I think that's one thing we miss a lot in the US because most of the books we read on the subject are British, since the English language ones are most accessible. And certainly the Revolution went to the Terror, which was bad. But a lot of the ideas of the Revolution, and certainly the ones that Elza and Michel are fighting for in 1800, are things that we've embraced: women being able to own property and have their own bank accounts, women being able to sign contracts on their own, couples being able to get a civil divorce and women being able to sue for civil divorce, free public education including free public school for girls, women being able to marry without the consent of a male guardian, and lots of other things. There are a lot of reasons why Elza is willing to fight for this!
queen_bellatrix
Oct. 30th, 2011 10:55 pm (UTC)
There are so many things I love about this excerpt, particularly the deepening of their relationship.

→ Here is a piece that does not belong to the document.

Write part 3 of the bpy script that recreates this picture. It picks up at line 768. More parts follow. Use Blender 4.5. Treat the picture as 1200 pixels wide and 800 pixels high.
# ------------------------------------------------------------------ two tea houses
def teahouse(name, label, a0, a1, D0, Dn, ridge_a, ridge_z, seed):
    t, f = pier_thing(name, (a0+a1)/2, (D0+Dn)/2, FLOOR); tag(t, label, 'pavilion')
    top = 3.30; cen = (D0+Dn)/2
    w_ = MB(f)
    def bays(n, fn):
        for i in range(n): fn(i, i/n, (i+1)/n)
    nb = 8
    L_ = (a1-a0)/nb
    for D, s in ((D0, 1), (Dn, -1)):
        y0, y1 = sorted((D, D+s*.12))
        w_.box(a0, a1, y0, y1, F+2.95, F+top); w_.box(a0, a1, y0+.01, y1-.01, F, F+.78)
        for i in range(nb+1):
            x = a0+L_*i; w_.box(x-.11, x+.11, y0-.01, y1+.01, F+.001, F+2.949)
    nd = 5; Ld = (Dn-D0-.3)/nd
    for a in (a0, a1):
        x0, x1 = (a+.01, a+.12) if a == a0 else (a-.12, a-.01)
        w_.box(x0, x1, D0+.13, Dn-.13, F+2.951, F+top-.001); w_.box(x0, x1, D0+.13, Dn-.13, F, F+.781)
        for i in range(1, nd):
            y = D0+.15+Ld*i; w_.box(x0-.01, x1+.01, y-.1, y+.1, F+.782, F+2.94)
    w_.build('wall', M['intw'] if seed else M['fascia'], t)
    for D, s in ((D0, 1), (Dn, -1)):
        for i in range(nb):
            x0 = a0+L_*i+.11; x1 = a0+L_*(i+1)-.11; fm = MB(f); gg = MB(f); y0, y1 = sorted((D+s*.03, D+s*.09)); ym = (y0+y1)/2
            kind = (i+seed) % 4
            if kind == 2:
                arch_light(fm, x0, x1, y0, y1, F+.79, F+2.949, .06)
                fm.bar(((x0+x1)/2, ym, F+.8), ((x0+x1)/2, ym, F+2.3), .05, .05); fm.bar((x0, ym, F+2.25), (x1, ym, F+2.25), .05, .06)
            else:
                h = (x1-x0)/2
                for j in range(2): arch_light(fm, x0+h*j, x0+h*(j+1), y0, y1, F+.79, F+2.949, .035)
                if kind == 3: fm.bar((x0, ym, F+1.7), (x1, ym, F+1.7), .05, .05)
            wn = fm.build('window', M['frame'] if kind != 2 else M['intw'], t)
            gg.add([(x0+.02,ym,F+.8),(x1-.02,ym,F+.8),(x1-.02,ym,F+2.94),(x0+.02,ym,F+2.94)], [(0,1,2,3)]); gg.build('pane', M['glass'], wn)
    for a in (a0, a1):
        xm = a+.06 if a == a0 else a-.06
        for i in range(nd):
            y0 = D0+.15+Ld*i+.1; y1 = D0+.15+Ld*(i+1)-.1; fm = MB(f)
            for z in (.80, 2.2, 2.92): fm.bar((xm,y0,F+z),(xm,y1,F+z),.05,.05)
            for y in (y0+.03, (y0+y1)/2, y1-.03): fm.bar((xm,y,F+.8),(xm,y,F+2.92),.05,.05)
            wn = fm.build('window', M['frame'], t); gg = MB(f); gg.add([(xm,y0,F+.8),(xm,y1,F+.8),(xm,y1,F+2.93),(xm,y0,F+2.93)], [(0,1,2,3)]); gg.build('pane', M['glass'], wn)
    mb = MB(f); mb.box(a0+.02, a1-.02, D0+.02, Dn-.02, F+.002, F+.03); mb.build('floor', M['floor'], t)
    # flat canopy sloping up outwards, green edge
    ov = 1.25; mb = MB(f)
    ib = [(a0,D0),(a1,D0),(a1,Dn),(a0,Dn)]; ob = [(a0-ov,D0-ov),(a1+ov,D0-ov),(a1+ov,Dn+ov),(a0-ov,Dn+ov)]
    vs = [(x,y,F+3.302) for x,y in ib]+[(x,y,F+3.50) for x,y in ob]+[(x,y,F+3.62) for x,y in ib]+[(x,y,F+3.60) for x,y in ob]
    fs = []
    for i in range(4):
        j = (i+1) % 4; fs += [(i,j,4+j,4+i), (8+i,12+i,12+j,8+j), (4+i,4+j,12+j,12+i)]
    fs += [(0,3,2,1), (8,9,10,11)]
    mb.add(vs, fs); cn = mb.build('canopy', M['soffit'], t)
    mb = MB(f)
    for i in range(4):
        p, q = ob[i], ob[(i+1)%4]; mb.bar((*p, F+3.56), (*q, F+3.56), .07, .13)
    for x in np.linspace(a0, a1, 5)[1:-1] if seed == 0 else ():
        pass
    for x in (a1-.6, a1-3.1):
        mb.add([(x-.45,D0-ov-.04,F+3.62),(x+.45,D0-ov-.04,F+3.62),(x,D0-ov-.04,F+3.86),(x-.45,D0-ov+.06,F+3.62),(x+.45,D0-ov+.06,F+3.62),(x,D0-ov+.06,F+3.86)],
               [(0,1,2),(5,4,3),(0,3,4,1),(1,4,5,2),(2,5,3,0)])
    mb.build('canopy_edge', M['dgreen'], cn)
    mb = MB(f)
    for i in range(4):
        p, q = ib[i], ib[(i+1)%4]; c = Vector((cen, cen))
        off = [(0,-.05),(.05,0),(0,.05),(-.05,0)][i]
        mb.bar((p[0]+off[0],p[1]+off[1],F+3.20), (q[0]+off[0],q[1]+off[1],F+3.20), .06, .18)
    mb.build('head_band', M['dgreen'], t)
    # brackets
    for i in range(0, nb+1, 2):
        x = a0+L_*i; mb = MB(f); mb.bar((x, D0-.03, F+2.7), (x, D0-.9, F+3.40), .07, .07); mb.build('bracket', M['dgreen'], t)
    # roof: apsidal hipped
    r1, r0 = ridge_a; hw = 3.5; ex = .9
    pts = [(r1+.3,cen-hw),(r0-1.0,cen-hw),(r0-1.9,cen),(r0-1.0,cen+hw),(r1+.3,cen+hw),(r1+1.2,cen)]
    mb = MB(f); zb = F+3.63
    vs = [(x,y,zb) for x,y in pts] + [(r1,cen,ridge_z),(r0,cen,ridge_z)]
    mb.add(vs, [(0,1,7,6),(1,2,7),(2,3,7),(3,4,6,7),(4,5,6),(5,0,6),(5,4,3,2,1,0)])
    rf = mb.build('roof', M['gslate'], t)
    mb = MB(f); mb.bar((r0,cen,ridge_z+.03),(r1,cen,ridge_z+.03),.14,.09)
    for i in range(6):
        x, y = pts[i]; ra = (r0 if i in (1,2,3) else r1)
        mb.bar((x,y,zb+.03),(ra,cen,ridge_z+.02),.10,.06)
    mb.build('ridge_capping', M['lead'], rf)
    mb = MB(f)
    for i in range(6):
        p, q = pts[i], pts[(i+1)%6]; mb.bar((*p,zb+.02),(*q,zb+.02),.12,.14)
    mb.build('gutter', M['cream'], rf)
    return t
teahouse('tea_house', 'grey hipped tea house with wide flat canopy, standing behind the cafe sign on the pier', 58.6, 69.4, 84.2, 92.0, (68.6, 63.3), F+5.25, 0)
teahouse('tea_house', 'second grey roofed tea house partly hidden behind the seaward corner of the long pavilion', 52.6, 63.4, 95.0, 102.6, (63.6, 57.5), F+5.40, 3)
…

However, there is one line that spoke to me especially: I should rather live, for life is hope, and that which is lost may always be regained.

With all the upheavals in American politics, and the dismal prospects for Barack Obama's reelection, and the rather terrifying, imho, prospects for who might be elected in his place, it struck me very powerfully, made me remember that it's always worth fighting, and that the battle isn't over until you win. And I'm sorry, that strayed more in to politics than is usual for me *grin*
jo_graham
Oct. 31st, 2011 11:32 am (UTC)
I should rather live, for life is hope, and that which is lost may always be regained.

And that's Michel in a nutshell, in any incarnation. That's the thing he learned as Neas and has never forgotten -- you can always start over, and the new thing may be just as beautiful and wonderful as the thing you lost. And no, it's never the same. Latium is not the same as Wilusa, and Lavinia is not Creusa, and so on, but it's good and it's real and it's worth living for. It's worth not giving your life for, but spending your life on.

With all the upheavals in American politics, and the dismal prospects for Barack Obama's reelection, and the rather terrifying, imho, prospects for who might be elected in his place, it struck me very powerfully, made me remember that it's always worth fighting, and that the battle isn't over until you win. And I'm sorry, that strayed more in to politics than is usual for me *grin*

Yes. The battle isn't over until you win! That's one of the main themes of this series of books. We may think we know how this will end. After all -- spoiler -- Waterloo! We think that we know that Elza can't win. But you see she did. The ideas she fought for are the ones that are the basis of western society today. We have civil divorce and public education, the right of women to own property, freedom of religion and the idea of human rights. She won. The world we live in has for the most part rejected the agenda of the "victors" and we have the things she fought for and take them completely for granted. In 1815 it must have looked to her like the most utter defeat, but it wasn't. She lost the battle and won the war.